Foreign troops protecting Opium harvest in Afghanistan, claims former British soldier

  • Opium harvest near Bastion’s Airfield was not stopped despite acknowledgement: Anthony C Heaford
World

KABUL – A former British soldier who visited the war-torn Afghanistan during his service has claimed that the foreign troops intended to restore law and order in the war-torn country were actually protecting the harvest of Opium.

Anthony C Heaford, who stayed in the Camp Shorabak (formerly Camp Bastion), a former British Army airbase, located in Helmand Province detailed that in April 2012, he was deputed at the south-east corner of Bastion’s Airfield for a twenty-four-hour guard duty.
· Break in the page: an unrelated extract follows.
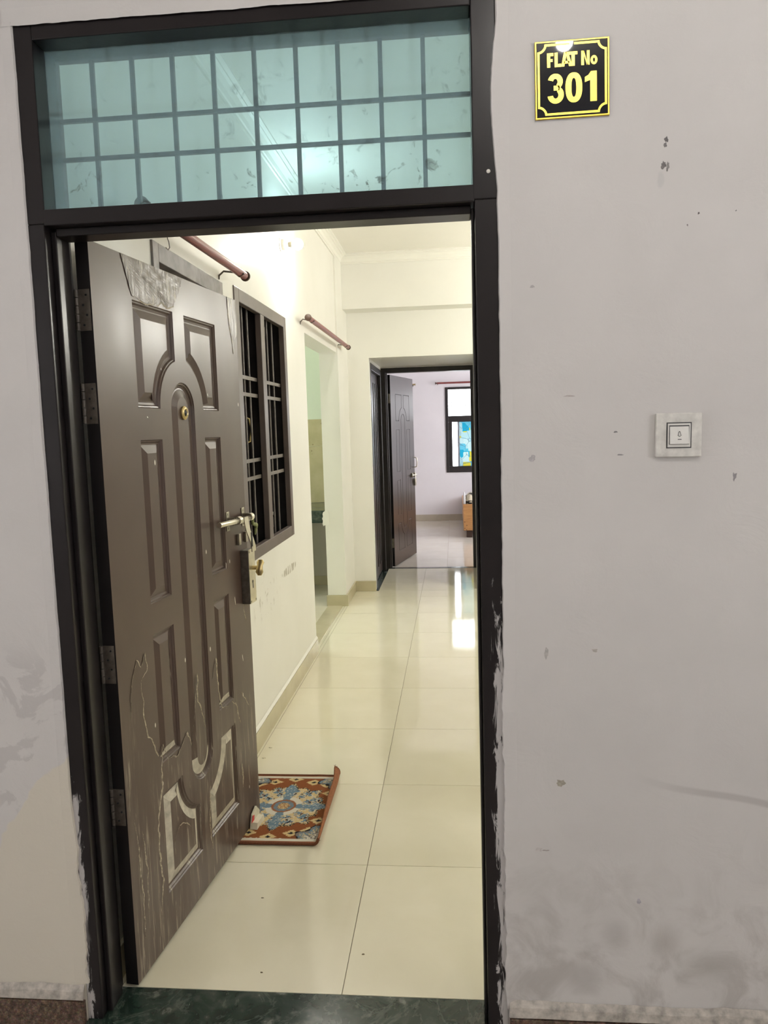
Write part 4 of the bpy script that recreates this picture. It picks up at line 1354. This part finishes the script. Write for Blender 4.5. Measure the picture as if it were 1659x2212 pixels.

In his article, he stated that his exact orders were that the Afghan Security Forces, both Army and Police, were harassing the compound immediately to their front.

‘If we saw any Afghan Forces approaching this compound, which was just 100 metres from the perimeter fence, we were to report it by radio to the Guard Commander who in turn would alert the NATO Quick Reaction Force so they could intervene’ he stated.

Heaford continued that whilst the opium harvesting adjacent to this compound was never acknowledged in the Briefing, it was ‘implicit in the instructions given to protect the harvest from Afghan Security Forces interference.

Affirming his point, the soldier stated that two British Officers, a Major and Captain, visited the Guard Tower but to his dismay, they did not bother about the Opium production.

‘I then pointed towards the opium harvesting a few hundred metres to our front and asked the two Senior Officers if they could see what was going on’ said the soldier and maintained that the reaction was to laugh, both claiming “We can’t see anything”.

The official also demonstrated his inspection through a pictorial evidence showing that the Opium harvesting was being done inches away from the Camp Bastion airfield.

The soldier who was shocked to hear the response expressed that he was trying to highlight security concerns as he feared the migrant labourers living and working within sight of NATO’s Main Operating Base would pick up a weapon and become the enemy as soon as the opium harvest was over.

The observation of soldier proved true when just a few months later, the Taliban attacked the airfield killing two US Marines and destroying over $200 million of equipment.

Interestingly, according to Heaford, when the Opium harvest was being safeguarded, the British soldiers were engaged in a mission to destroy poppy crops in Nadi-Ali, just 15km south of Bastion field.

The poppy eradication effort, called ‘Operation Shafuq’ was intended to be the Flag Ship Mission of six-month tour and it was a combined NATO and Afghan Army mission, running from 18th to 23rd April, to clear insurgents from Nadi-Ali and then destroy the poppies in the area, however, the Afghan Command started their part in ‘Op Shafuk’ 24 hours early, on April 17th, enabling the insurgents’ time to escape or hide their weapons before the British security cordon was in place.

In his article that appeared first on TheQuietMancunian, the soldier expressed that not just Opium, but Poppy was also allowed strategically to be cultivated near the field and General Capewell, who was the Chief of Joint Operations declared poppy cultivation close to the perimeter fence as ‘a minor tactical error’.